Families call for peace as they bear the brunt of the Yemen crisis

A girl peeps out of her family's tent, Yemen
Wafaa, 12, peeks out of her family’s tent.

After eight months of fighting in Yemen almost 2.3 million people have been forced to flee their homes. Displacement is tearing ordinary families apart and thousands of people don’t have access to health care.

The conflict, like any other, is affecting men and women differently with women often suffering the brunt of war; maintaining their role as primary care-givers as well as becoming the main breadwinners of their families as their sons and husbands are killed or become unable to find work.

A mother and her children, internally displaced during the Yemen crisis, sit in their tent.

Aisha with her children Wafaa, 12, Najlaa, 5, and Yasi*, 2, sitting in their shelter.

Aisha's husband and eldest son died in a bombing in a market in Hardh after that she fled with her family. She describes her situation now as “miserable".

“I worry endlessly about my kids, their health and wellbeing – are we going to have enough to eat, are they sick, do they need anything? If this isn’t enough we can hear the bombs and the fighting in the distance. We sit by as if waiting for our turn to die like so many others before us – why would it be different for us?”

She is angry about what has happened to her and her family but also about the wider crisis, “shame on all sides fighting this war – we’re the people they claim to be fighting for, and they’ve humiliated all of us” she says. “My children are lost, they’re sick, hungry and we have nothing – enough is enough!”

A displaced family in Yemen in the classroom where they are sheltering

Jameel, 35, from Taiz sits with his wife and one of their five children in the classroom at Al-Nuaman school where they are currently living.
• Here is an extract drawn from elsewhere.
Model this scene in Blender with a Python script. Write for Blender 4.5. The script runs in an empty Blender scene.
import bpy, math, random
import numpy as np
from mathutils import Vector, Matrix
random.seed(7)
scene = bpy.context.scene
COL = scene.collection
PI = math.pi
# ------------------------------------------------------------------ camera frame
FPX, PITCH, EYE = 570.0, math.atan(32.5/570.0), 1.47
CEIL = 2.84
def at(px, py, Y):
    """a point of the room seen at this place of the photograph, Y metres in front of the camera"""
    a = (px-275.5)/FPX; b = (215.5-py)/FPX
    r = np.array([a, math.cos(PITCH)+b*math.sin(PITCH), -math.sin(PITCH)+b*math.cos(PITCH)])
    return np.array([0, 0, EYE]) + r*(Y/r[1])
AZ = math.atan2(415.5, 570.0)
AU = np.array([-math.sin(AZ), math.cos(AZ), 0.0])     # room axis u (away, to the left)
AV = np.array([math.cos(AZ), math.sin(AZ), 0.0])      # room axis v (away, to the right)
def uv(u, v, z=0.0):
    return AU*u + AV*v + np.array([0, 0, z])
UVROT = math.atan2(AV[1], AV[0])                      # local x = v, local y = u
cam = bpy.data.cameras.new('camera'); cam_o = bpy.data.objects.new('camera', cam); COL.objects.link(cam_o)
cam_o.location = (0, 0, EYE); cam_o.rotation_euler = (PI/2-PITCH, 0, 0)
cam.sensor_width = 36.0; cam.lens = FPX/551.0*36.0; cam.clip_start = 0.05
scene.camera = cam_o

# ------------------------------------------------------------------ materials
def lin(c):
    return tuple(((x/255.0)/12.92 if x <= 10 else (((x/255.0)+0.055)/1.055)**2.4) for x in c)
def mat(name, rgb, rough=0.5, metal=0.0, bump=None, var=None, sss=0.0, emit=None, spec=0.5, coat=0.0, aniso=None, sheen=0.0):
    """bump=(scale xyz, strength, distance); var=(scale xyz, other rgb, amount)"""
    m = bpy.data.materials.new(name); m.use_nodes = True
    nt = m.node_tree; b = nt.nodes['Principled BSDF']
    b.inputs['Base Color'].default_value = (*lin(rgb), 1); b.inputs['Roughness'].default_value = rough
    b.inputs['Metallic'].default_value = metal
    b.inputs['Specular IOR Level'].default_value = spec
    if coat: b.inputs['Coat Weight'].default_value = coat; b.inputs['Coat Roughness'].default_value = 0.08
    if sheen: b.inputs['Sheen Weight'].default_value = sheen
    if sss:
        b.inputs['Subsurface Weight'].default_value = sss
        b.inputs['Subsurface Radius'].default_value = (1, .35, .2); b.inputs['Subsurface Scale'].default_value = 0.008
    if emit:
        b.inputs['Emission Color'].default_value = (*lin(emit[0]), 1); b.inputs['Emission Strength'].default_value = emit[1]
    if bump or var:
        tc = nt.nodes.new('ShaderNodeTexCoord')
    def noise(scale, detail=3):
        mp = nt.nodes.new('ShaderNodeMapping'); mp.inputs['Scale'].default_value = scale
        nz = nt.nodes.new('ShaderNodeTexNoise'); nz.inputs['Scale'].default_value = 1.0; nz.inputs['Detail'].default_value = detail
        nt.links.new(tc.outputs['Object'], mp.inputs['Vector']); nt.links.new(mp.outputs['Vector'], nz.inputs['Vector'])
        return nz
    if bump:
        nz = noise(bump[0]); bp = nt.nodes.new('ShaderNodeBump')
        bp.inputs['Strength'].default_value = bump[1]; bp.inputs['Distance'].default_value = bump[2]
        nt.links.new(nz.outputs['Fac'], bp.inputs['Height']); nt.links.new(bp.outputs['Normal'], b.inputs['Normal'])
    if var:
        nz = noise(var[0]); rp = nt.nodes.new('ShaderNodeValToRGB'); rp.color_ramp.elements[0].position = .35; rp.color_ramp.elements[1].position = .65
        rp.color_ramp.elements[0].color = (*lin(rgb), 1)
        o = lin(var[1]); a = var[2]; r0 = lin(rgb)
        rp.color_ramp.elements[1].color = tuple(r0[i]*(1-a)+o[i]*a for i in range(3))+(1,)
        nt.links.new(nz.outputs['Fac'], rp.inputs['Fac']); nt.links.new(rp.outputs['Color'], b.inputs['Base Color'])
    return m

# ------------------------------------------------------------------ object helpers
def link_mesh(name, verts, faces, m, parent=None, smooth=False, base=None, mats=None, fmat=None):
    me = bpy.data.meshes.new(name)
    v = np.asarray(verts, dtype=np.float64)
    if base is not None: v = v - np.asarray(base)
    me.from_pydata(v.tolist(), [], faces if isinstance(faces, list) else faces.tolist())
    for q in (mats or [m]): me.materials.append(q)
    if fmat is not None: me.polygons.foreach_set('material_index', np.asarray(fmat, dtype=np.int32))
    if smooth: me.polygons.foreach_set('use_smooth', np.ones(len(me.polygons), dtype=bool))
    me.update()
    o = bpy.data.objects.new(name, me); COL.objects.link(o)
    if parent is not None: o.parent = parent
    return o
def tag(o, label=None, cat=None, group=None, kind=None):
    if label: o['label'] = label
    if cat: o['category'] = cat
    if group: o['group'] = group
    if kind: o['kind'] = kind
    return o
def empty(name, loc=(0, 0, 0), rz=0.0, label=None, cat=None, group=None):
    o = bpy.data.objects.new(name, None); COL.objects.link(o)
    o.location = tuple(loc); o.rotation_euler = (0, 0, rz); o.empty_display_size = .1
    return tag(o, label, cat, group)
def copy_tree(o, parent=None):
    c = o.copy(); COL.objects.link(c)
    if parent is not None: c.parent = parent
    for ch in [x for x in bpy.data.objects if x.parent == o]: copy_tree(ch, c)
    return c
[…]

Jameel and his family left their home in Taiz because of the bombings. “If you’re still alive, the war has probably had severe effects on your morale. It has killed our chances of getting jobs and our freedom. Safety and security no longer exist. That is what the war has done to us.”

Jameel can no longer find work, “women here are facing a difficult challenge. Before the war, the men used to work and the women stayed at home” but now they are being forced to work, but of course, “they’re adapting and proving themselves”. 

A displaced family sit on the steps of the building where they are sheltering, Yemen

Wafaa, 28, brushes her daughter hair on the steps on the building where she and her family are staying.

Yemini women are proving that not only they can support their families, but that they are also a force for peace.

Wafaa, says “We just want to go back home. We want to live in peace. We have kids, we have elderly people and we have jobless men - men who can’t work and pay their rent or build their homes. I want for my children to have a future. I want them to learn and stay close to me. I don’t want them to ask for help from anybody but from my husband and me.”

A mother and her children in the tent where they live after fleeing conflict, Yemen

Um Aiman sitting with her children in the tent where they now shelter.

“My kids are out of school, we need a comfortable house or anything better than a tent. We need peace of mind. Security – that is the most important thing. Just a few weeks ago we had it all, now we have nothing but dust and dread” says Um Aiman whose family is forced to rely on aid parcels.

She calls out for a solution to the conflict, “the world cannot forget Yemen, they need to help us instead of sitting by and watching as this catastrophe unfolds.”

In response to the current crisis Oxfam has supported more than 340,000 individuals.